— start of SUPPLIED MATERIAL —

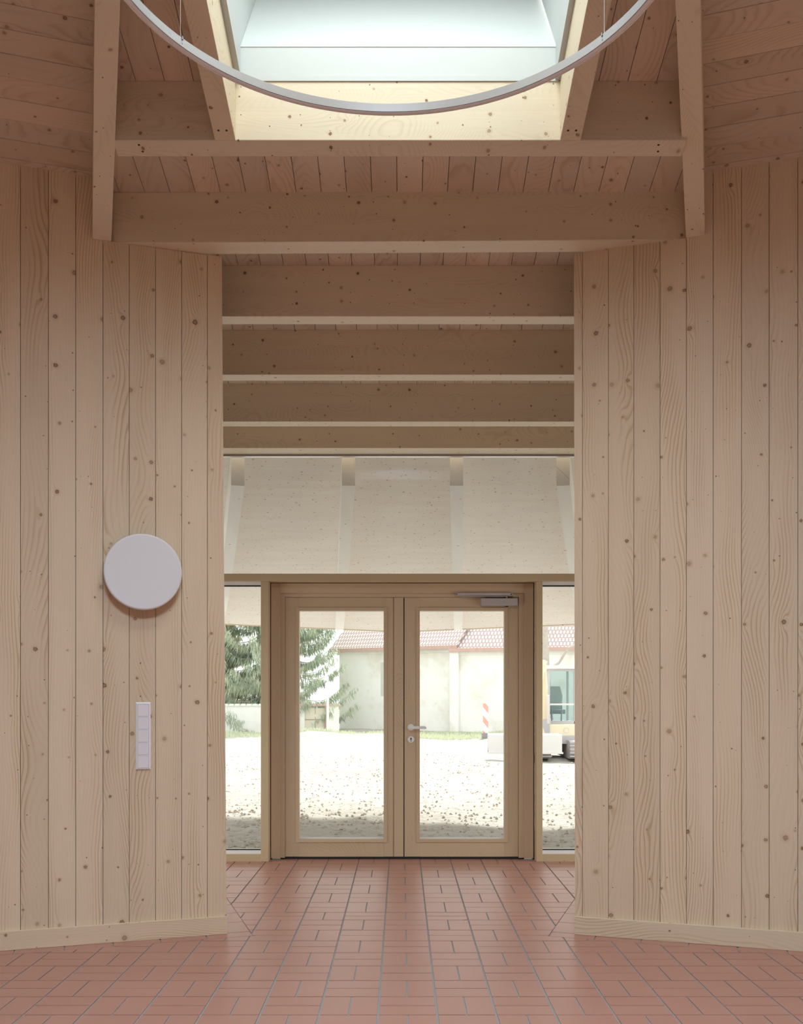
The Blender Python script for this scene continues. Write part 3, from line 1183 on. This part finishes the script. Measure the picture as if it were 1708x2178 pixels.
def leaf(name, lab, xl, gl, gr, xr):
    d = empty(name, ((DX(xl) + DX(xr)) / 2, Y0, 0.02))
    tag(d, lab, 'door', kind='structure')
    for a0, a1 in ((xl, gl), (gr, xr)):
        b = MB()
        b.box(DX(a0), DX(a1), Y0, Y1, lb, lt_)
        mk('stile', b, DOORW, d, bevel=0.002)
    b = MB()
    b.box(DX(gl), DX(gr), Y0 + .001, Y1, gt, lt_, 'x')
    mk('top_rail', b, DOORW, d)
    b = MB()
    b.box(DX(gl), DX(gr), Y0 + .001, Y1, lb, gb, 'x')
    mk('bottom_rail', b, DOORW, d)
    # glazing beads, proud of the frame
    w = 7.0
    for bx in ((DX(gl - w), DX(gl), gb - .03, gt + .03, 'z'), (DX(gr), DX(gr + w), gb - .03, gt + .03, 'z'),
               (DX(gl), DX(gr), gt, gt + .027, 'x'), (DX(gl), DX(gr), gb - .027, gb, 'x')):
        b = MB()
        b.box(bx[0], bx[1], Y0 - 0.006, Y0 + .002, bx[2], bx[3], bx[4])
        mk('glazing_bead', b, DOORW, d, bevel=0.0015)
    b = MB()
    b.box(DX(gl) - .004, DX(gr) + .004, Y0 + .03, Y0 + .042, gb - .004, gt + .004)
    mk('glass_pane', b, GLASS, d)
    b = MB()
    b.box(DX(gl), DX(gr), Y0 + .022, Y0 + .030, gb, gb + .010, 'x')
    mk('gasket', b, PALE, d)
    return d


d1 = leaf('door_1', 'left glazed wooden door leaf without a handle', 606.5, 636, 816, 858.3)
d2 = leaf('door_2', 'right glazed wooden door leaf with lever handle and closer', 860.3, 893, 1073, 1103)
b = MB()
b.box(DX(836), DX(838), Y0 - .0012, Y0 + .001, lb, lt_)
mk('joint_line', b, plain('dark_wood_joint', (0.30, 0.20, 0.12), 0.6), d1)
b = MB()
b.box(DX(857.6), DX(861), Y0 + .030, Y0 + .036, lb, lt_)
mk('dark_gap_strip', b, BLACK, d1)

# lever handle and key rose
hx, hz = DX(874.2), DZ(1547)
b = MB()
b.lathe([(0.0, 0.009), (0.024, 0.009), (0.027, 0.006), (0.027, 0.0), (0.0, 0.0)], (hx, Y0, hz), X3, Z3, -Y3, n=40)
hnd = mk('door_handle', b, IVORY, d2)
b = MB()
b.cyl((hx, Y0 - .008, hz), (hx, Y0 - .052, hz), 0.0105, n=20)
mk('handle_neck', b, IVORY, hnd)
b = MB()
b.prism([(-0.012, -0.0115), (0.118, -0.0125), (0.124, -0.010), (0.128, -0.004), (0.118, 0.0115), (-0.004, 0.0115), (-0.011, 0.007)], (hx, Y0 - .055, hz), X3, Z3, -Y3, -0.008, 0.008)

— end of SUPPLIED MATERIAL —

▸ **WRITTEN PROBLEM**
Ignore the images and quote every line of the listing exactly.

▸ **RESPONSE TO THE TASK**
The Blender Python script for this scene continues. Write part 3, from line 1183 on. This part finishes the script. Measure the picture as if it were 1708x2178 pixels.
def leaf(name, lab, xl, gl, gr, xr):
    d = empty(name, ((DX(xl) + DX(xr)) / 2, Y0, 0.02))
    tag(d, lab, 'door', kind='structure')
    for a0, a1 in ((xl, gl), (gr, xr)):
        b = MB()
        b.box(DX(a0), DX(a1), Y0, Y1, lb, lt_)
        mk('stile', b, DOORW, d, bevel=0.002)
    b = MB()
    b.box(DX(gl), DX(gr), Y0 + .001, Y1, gt, lt_, 'x')
    mk('top_rail', b, DOORW, d)
    b = MB()
    b.box(DX(gl), DX(gr), Y0 + .001, Y1, lb, gb, 'x')
    mk('bottom_rail', b, DOORW, d)
    # glazing beads, proud of the frame
    w = 7.0
    for bx in ((DX(gl - w), DX(gl), gb - .03, gt + .03, 'z'), (DX(gr), DX(gr + w), gb - .03, gt + .03, 'z'),
               (DX(gl), DX(gr), gt, gt + .027, 'x'), (DX(gl), DX(gr), gb - .027, gb, 'x')):
        b = MB()
        b.box(bx[0], bx[1], Y0 - 0.006, Y0 + .002, bx[2], bx[3], bx[4])
        mk('glazing_bead', b, DOORW, d, bevel=0.0015)
    b = MB()
    b.box(DX(gl) - .004, DX(gr) + .004, Y0 + .03, Y0 + .042, gb - .004, gt + .004)
    mk('glass_pane', b, GLASS, d)
    b = MB()
    b.box(DX(gl), DX(gr), Y0 + .022, Y0 + .030, gb, gb + .010, 'x')
    mk('gasket', b, PALE, d)
    return d


d1 = leaf('door_1', 'left glazed wooden door leaf without a handle', 606.5, 636, 816, 858.3)
d2 = leaf('door_2', 'right glazed wooden door leaf with lever handle and closer', 860.3, 893, 1073, 1103)
b = MB()
b.box(DX(836), DX(838), Y0 - .0012, Y0 + .001, lb, lt_)
mk('joint_line', b, plain('dark_wood_joint', (0.30, 0.20, 0.12), 0.6), d1)
b = MB()
b.box(DX(857.6), DX(861), Y0 + .030, Y0 + .036, lb, lt_)
mk('dark_gap_strip', b, BLACK, d1)

# lever handle and key rose
hx, hz = DX(874.2), DZ(1547)
b = MB()
b.lathe([(0.0, 0.009), (0.024, 0.009), (0.027, 0.006), (0.027, 0.0), (0.0, 0.0)], (hx, Y0, hz), X3, Z3, -Y3, n=40)
hnd = mk('door_handle', b, IVORY, d2)
b = MB()
b.cyl((hx, Y0 - .008, hz), (hx, Y0 - .052, hz), 0.0105, n=20)
mk('handle_neck', b, IVORY, hnd)
b = MB()
b.prism([(-0.012, -0.0115), (0.118, -0.0125), (0.124, -0.010), (0.128, -0.004), (0.118, 0.0115), (-0.004, 0.0115), (-0.011, 0.007)], (hx, Y0 - .055, hz), X3, Z3, -Y3, -0.008, 0.008)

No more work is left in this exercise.